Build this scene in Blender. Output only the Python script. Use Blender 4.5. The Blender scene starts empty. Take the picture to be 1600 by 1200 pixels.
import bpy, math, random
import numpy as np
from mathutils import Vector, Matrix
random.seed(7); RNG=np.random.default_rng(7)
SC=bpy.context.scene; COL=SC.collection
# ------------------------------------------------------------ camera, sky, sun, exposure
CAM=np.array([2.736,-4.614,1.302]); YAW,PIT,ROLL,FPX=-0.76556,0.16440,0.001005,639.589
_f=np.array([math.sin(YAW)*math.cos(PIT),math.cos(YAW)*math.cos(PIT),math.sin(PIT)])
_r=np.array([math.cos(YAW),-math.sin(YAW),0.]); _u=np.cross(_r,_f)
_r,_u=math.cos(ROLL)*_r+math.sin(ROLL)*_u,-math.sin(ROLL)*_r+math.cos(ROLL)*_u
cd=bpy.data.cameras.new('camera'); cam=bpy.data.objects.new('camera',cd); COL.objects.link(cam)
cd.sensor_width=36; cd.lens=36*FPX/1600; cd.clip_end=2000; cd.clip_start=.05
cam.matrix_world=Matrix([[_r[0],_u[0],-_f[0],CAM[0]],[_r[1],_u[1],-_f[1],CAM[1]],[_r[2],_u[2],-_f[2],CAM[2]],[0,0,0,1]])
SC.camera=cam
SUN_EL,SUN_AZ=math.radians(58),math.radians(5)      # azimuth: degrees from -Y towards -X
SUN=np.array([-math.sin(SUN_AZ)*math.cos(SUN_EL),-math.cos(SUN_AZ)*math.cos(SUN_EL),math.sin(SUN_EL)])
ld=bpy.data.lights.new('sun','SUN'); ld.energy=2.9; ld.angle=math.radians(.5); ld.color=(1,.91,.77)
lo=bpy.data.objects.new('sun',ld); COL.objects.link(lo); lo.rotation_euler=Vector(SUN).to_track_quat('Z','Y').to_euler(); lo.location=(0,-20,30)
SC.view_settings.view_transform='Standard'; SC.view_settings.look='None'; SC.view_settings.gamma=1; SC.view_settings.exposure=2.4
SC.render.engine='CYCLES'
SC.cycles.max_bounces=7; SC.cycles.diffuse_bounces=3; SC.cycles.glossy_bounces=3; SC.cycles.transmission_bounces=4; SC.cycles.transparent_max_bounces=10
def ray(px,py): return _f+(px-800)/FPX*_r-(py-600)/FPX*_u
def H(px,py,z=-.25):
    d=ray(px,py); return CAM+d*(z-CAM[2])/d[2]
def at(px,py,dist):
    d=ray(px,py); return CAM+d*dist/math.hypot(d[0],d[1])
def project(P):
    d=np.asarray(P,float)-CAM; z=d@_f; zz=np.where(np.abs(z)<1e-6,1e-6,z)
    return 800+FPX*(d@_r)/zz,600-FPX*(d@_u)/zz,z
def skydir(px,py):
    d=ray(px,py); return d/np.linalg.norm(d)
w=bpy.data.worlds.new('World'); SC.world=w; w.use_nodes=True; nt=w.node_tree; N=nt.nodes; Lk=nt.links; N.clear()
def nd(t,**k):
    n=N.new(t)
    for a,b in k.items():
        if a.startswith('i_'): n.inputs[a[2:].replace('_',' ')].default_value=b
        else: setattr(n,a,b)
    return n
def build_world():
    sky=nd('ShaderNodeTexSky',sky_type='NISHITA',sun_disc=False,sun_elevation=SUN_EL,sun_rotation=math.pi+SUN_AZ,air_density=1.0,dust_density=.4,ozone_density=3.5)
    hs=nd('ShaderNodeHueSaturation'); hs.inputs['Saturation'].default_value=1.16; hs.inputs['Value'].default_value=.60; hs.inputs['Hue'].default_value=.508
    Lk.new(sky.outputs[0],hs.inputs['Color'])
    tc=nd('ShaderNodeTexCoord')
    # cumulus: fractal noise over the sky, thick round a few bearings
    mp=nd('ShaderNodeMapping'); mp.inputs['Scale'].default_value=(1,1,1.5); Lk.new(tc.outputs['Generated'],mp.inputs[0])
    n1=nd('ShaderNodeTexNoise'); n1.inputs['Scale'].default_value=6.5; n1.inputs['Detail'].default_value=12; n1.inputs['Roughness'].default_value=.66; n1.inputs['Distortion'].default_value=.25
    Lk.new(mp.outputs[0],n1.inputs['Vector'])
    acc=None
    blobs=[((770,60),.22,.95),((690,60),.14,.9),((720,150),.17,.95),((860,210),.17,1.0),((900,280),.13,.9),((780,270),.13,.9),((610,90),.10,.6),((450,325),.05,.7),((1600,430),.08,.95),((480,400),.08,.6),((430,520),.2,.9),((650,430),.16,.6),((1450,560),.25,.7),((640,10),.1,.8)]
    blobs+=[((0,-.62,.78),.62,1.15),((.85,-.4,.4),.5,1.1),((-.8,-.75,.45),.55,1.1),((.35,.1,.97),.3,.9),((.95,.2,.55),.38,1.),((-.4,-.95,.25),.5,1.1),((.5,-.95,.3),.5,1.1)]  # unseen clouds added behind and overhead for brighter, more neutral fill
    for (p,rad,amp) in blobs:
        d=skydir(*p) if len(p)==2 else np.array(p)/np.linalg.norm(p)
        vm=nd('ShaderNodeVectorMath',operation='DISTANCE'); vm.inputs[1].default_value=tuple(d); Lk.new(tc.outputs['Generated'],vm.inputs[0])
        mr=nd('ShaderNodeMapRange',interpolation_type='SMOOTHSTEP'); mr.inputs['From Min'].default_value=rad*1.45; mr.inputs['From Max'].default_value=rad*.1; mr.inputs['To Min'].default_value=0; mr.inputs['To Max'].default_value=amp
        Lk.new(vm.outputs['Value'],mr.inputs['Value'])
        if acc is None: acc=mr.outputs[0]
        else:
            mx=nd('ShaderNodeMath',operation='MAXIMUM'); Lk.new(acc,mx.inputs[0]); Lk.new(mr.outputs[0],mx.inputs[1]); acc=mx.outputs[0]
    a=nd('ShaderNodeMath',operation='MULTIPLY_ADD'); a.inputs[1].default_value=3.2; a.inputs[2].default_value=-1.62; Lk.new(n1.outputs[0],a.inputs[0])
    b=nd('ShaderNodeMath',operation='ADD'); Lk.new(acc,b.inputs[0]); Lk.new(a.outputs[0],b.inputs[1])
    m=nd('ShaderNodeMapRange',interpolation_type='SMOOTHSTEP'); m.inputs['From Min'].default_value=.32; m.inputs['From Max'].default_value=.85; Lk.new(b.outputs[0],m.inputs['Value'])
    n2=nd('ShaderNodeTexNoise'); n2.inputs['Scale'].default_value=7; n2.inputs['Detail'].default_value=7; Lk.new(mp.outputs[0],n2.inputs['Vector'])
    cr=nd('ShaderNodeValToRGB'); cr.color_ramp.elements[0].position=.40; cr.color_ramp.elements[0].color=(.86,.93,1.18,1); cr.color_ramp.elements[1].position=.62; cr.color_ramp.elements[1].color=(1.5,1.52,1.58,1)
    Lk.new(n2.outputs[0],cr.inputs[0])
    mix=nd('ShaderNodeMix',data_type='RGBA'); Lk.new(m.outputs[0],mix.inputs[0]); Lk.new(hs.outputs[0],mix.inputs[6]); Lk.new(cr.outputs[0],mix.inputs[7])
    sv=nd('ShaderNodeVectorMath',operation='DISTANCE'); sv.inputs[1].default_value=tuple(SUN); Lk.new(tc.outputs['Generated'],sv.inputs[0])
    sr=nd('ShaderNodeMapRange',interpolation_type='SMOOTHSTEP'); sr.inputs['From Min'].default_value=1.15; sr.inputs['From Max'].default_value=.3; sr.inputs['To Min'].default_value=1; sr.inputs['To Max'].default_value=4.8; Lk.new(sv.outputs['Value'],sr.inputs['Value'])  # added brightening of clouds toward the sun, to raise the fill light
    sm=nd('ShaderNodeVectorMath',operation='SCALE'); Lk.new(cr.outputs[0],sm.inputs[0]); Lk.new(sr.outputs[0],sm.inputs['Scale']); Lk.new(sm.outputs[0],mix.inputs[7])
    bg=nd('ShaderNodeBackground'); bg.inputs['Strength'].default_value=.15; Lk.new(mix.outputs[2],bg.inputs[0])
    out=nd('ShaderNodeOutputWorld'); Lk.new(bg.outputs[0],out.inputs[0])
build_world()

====

**WORK REQUIRED**
Copy each line in the data that holds the word "scene".

**REPLY**
Build this scene in Blender. Output only the Python script. Use Blender 4.5. The Blender scene starts empty. Take the picture to be 1600 by 1200 pixels.
SC=bpy.context.scene; COL=SC.collection